El renacimiento de Israel
El abandono voluntario del judaísmo, radical o moderado, es el origen de la impresionante cantidad y calidad de los intelectuales, científicos y políticos de origen judío: entendieron que la alta cultura era la verdadera vía liberadora. Pero chocaron con la resistencia antisemita, que juzgó esa brillante explosión de talento secularizado prueba de la conspiración mundial judía, la patraña de los zaristas Protocolos de los sabios de Sión.
El antisemitismo niega a los descendientes de judíos incluso el derecho a dejar de serlo. La razón es que el antisemitismo necesita de la existencia de judíos, piadosos o secularizados, que le aporten gente a la que culpar, perseguir y eventualmente asesinar para mantener su visión totalitaria del mundo. Las docenas de miles de judíos que se secularizaron en Alemania, Francia o los Países Bajos chocaron con el auge del antisemitismo feroz que, al estilo del caso Dreyfus, se negó a reconocerles como ciudadanos corrientes. En la Alemania nazi, muchos descubrieron descender de algún antepasado judío por la persecución oficial. En consecuencia, muchos supervivientes, fuera cual fuera su actitud religiosa, coincidieron con los sionistas en que para sobrevivir necesitaban el renacimiento de Israel.

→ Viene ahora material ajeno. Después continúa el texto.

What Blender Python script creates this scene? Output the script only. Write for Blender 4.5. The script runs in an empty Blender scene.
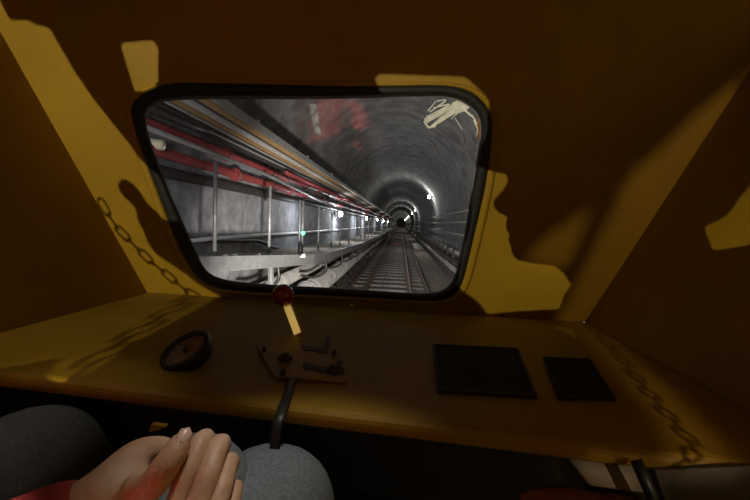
import bpy, bmesh, math, random
import numpy as np
from mathutils import Vector, Matrix
random.seed(7)
C = bpy.context.scene.collection
PI = math.pi
EYE = 2.3                                   # height of the eye above the tunnel invert; everything below is written relative to the eye
# ------------------------------------------------------------------ camera solve
F = 400.0
_d = Vector((26/F, 26/F, -1)).normalized()
_r0 = math.radians(2.5)
_u = Vector((math.sin(_r0), math.cos(_r0), 0)); _u = (_u - _u.dot(_d)*_d).normalized()
_r = _d.cross(_u)
M3 = Matrix((_r, _d, _u))
def ray(px, py): return M3 @ Vector(((px-375)/F, -(py-250)/F, -1))
def at(px, py, y):
    v = ray(px, py); return v*(y/v.y)
def hit(px, py, p0, n):
    v = ray(px, py); return v*(Vector(p0).dot(n)/v.dot(n))
ZJ = -0.235
K = 0.40
BL = at(147, 292, 1.10)
BR = at(585, 322, 1.10)
_ax = (BR-BL).normalized()
_sl = Vector((0, -K, 1)).normalized()
WN = _ax.cross(_sl).normalized()
if WN.y > 0: WN = -WN                       # points into the cab
def fw(px, py, off=0.0): return hit(px, py, BL+WN*off, WN)
CN = (BR-BL).cross(Vector((0, 1, 0))).normalized(); CN = CN if CN.z > 0 else -CN
def con(px, py, off=0.0): return hit(px, py, BL+CN*off, CN)
TL = fw(5, 40); TR = fw(740, 85)
LN = Vector((0, 1, 0)).cross(TL-BL).normalized();  LN = LN if LN.x > 0 else -LN
RN = Vector((0, 1, 0)).cross(TR-BR).normalized();  RN = RN if RN.x < 0 else -RN
def rw(px, py): return hit(px, py, BR, RN)
def on_edge(b, t, z): return b+(t-b)*((z-b.z)/(t.z-b.z))
# ------------------------------------------------------------------ materials
def mat(name, col, rough=0.6, metal=0.0, noise=0.0, scale=8.0, col2=None, bump=0.0, bscale=40.0, spec=0.5, emit=None, estr=0.0, coat=0.0):
    m = bpy.data.materials.new(name); m.use_nodes = True
    nt = m.node_tree; b = nt.nodes['Principled BSDF']
    b.inputs['Base Color'].default_value = (*col, 1); b.inputs['Roughness'].default_value = rough
    b.inputs['Metallic'].default_value = metal; b.inputs['Specular IOR Level'].default_value = spec
    if coat: b.inputs['Coat Weight'].default_value = coat
    tc = nt.nodes.new('ShaderNodeTexCoord')
    if noise or col2:
        n = nt.nodes.new('ShaderNodeTexNoise'); n.inputs['Scale'].default_value = scale; n.inputs['Detail'].default_value = 7; n.inputs['Roughness'].default_value = 0.65
        nt.links.new(tc.outputs['Object'], n.inputs['Vector'])
        r = nt.nodes.new('ShaderNodeValToRGB')
        c2 = col2 if col2 else tuple(c*(1-noise) for c in col)
        r.color_ramp.elements[0].position = 0.36; r.color_ramp.elements[0].color = (*c2, 1)
        r.color_ramp.elements[1].position = 0.64; r.color_ramp.elements[1].color = (*col, 1)
        nt.links.new(n.outputs['Fac'], r.inputs['Fac']); nt.links.new(r.outputs['Color'], b.inputs['Base Color'])
    if bump:
        n2 = nt.nodes.new('ShaderNodeTexNoise'); n2.inputs['Scale'].default_value = bscale; n2.inputs['Detail'].default_value = 6
        nt.links.new(tc.outputs['Object'], n2.inputs['Vector'])
        bp = nt.nodes.new('ShaderNodeBump'); bp.inputs['Strength'].default_value = bump; bp.inputs['Distance'].default_value = 0.02
        nt.links.new(n2.outputs['Fac'], bp.inputs['Height']); nt.links.new(bp.outputs['Normal'], b.inputs['Normal'])
    if emit:
        b.inputs['Emission Color'].default_value = (*emit, 1); b.inputs['Emission Strength'].default_value = estr
    return m
PAINT = mat('cab_paint', (.33, .188, .010), .50, noise=.18, scale=5, bump=.06, bscale=160, spec=.35)
DPAINT = mat('cab_paint_side', (.30, .15, .04), .6, noise=.25, scale=4, spec=.3)
RUBBER = mat('rubber', (.012, .011, .010), .7, noise=.3, scale=60, bump=.2, bscale=70)
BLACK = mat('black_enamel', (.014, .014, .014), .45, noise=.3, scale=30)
DARKMESH = mat('dark_mesh', (.030, .022, .014), .7, noise=.4, scale=50)
KNOB = mat('knob_red', (.30, .018, .010), .22, noise=.3, scale=20, coat=.5)
LEVER = mat('lever_yellow', (.60, .36, .008), .45, noise=.1, scale=30)
BROWN = mat('gate_brown', (.36, .19, .012), .5, noise=.35, scale=30)
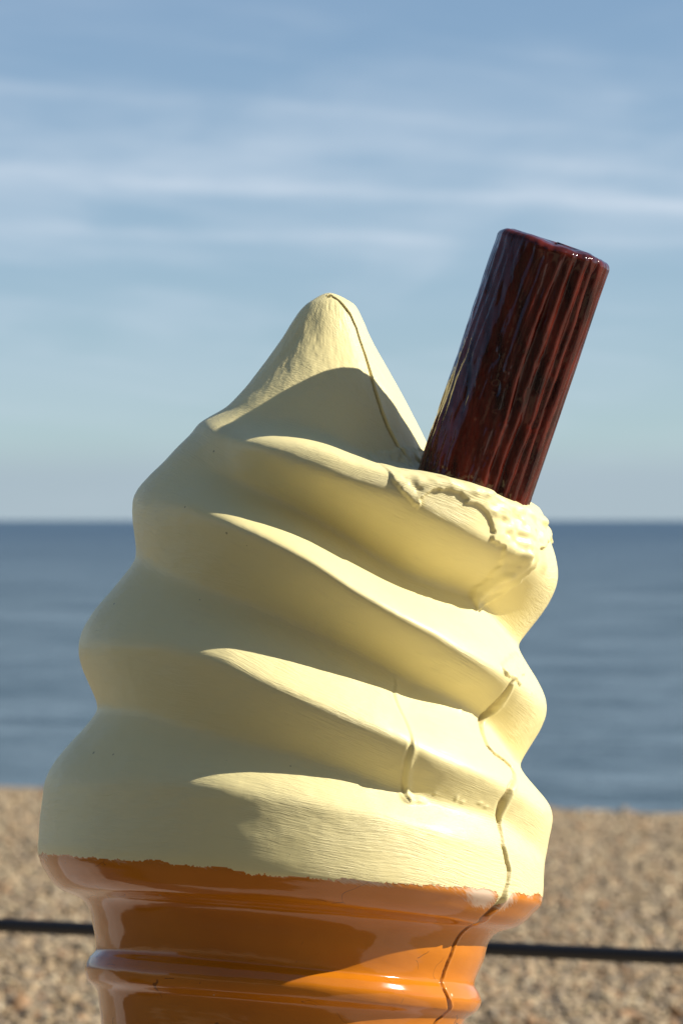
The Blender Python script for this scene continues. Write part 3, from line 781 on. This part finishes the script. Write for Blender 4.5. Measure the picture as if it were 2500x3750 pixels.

Muchos sionistas eran socialdemócratas y socialistas utópicos que fundaron los kibutzs, cooperativas alternativas al capitalismo corriente y al de estado o comunismo. Por eso Israel gozó entre la izquierda democrática, por ejemplo en el extinto PSOE, de una simpatía perdida a la vez que se ha ido podemizando y alejando de la democracia. Dando la razón a Hannah Arendt (que defendía el derecho de Israel a existir, pero rehusó vivir allí), el antisemitismo desbordado en la solidaridad con Hamás y el odio a Israel, latente en el negro corazón del neocomunismo y el neonazismo, vuelve a sacar a la superficie el estrecho vínculo entre antisemitismo y totalitarismo. Pues el odio a una pequeña minoría perseguida y su pequeño estado es más la expresión de odio al orden liberal democrático que de solidaridad con los palestinos, que incluyen ciudadanos israelís a todos los efectos, aunque ciertamente no sin problemas de reconocimiento también herederos del antisemitismo.